After a rocky start that had some pundits declaring his movie career DOA, "ER" star George Clooney proves his recovery in last year's outstanding "Out of Sight" was no fluke, by making another wise choice.
"Three Kings" is easily the year's best action movie, and one of the best of any genre. Hip, furious, and darkly funny, this film, which has received some notoriety for literally showing the effect of a bullet on the human body, gets its real punch from the force of its moral weight.
Clooney stars as Major Archie Gates, a Special Forces veteran who has been assigned to the Gulf War press poll for his final weeks before retirement. When a trio of enlisted men, Sergeant Troy Barlow ("Marky" Mark Wahlberg), Chief Elgin, (Ice Cube) and the dim-witted Conrad Vig (Spike Jonze) retrieve a map from the lower orifice of an Iraqi soldier, showing the location of Saddam's loot, Gates sees a way to supplement his retirement.
Ditching the pushy anchorwoman assigned to him (Nora Dunn) Gates commandeers a vehicle and the four men dash into the desert after the hidden gold.
But "Three Kings" is much more than "Kelly's Heroes" go to Iraq. This story owes much more to the underrated John Ford masterpiece "Three Godfathers," starring John Wayne as the leader of a trio of bank robbers who sacrificially divert their getaway to care for an abandoned baby they find in the desert.

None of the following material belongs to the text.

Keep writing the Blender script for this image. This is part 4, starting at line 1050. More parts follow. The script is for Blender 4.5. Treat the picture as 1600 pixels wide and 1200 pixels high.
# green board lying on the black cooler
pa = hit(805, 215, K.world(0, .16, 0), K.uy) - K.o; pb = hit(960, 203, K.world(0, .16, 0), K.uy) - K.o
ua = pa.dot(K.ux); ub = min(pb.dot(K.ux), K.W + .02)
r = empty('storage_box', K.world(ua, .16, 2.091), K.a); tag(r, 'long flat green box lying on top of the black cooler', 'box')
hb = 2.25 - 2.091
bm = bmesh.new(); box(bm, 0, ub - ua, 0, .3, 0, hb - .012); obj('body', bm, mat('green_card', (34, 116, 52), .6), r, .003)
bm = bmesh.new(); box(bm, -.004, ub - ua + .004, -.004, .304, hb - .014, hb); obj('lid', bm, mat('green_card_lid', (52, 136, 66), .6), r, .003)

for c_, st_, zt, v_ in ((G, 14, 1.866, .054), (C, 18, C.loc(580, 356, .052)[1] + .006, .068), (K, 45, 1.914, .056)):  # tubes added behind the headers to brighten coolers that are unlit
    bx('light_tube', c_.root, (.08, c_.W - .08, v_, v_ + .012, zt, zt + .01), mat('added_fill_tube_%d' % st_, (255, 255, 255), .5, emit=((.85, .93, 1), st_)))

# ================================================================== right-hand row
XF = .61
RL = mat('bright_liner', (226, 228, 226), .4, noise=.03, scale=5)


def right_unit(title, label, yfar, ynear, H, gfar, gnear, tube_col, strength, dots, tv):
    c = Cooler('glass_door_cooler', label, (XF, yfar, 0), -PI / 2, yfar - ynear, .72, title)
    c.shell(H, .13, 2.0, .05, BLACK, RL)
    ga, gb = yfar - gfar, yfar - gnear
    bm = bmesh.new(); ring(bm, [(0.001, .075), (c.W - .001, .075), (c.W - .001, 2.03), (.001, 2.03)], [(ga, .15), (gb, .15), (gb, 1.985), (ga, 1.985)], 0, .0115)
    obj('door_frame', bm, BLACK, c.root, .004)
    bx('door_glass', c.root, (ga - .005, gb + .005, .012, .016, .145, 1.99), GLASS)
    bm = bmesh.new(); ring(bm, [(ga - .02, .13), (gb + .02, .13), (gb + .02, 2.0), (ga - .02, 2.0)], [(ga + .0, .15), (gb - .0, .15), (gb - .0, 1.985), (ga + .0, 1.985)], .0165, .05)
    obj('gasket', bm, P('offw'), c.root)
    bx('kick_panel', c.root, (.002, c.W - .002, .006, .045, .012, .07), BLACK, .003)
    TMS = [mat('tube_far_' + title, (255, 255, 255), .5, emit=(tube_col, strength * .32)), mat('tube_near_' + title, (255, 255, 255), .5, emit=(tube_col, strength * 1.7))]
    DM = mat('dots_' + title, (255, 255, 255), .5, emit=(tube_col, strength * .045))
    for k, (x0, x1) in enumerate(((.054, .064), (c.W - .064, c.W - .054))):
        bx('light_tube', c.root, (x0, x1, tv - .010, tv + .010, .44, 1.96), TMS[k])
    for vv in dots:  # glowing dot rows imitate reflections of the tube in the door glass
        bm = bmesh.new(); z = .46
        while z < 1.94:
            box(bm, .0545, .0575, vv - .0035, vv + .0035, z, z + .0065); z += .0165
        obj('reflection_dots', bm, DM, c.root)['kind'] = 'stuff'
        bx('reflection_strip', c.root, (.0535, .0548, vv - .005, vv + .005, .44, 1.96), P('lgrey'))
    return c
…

But along with the gold, Gates and company find a village in the grip of Saddam's terror, as the dictator uses a loophole in the peace agreement to brutally extinguish dissent and keep his grip on power.
The Americans are confronted with a choice. Do they ignore the plight of the villagers, and head out with their ill gotten gains; or do they do their bit to live up to the image of the American soldier as the champion of the oppressed?
Despite the title, "Three Kings" does not have the direct Biblical allusions of the John Ford movie, but it IS a story about redemption; and generates excruciating suspense with a plot in which both the bodies and souls of the main characters are equally in jeopardy. The unpredictability and sharp turns of plot keep us off balance, avoiding the sense of assurance in standard action fare that everything is going to turn out right for the protagonists.
The performances are solid. Clooney strikes just the right note as the weary lifer, who is spoiling for a fight if the cause is right; Ice Cube is toned down from his usual belligerent style as a very religious man (on four month's leave from Detroit) who is next to take to the cause of the villagers, and Wahlberg again proves his big screen value.
However, we could have used a few more clues to the character behind the decisions Gates makes in heat of the moment; and Spike Jonze's character is mainly along for comic relief.
Writer/ director David O. Russell shows not only a real flair for a Tarantino-style mix of blistering wit and horrifying violence; but surprisingly a sense of the best Hollywood tradition as well. His characters undergo similar transformations to those in "Casablanca" or "The Magnificent Seven," though this is all seasoned with a touch "M*A*S*H" irreverence.
Russell's aggressive style with its washed-out cinematography becomes the desert version of the dark grittiness of noirish cinema veritae, giving the story a sense immediacy and reality. This is further enhanced by his sharp script, with telling details of the soldier's daily life, and a firm grasp of the dark political realities of the war's aftermath.
Like "The Sixth Sense," this movie benefits from its writer/director's singular view. "Three Kings" comes to us bearing the gifts of boldness, intelligence, and verve. It deserves a long box office reign.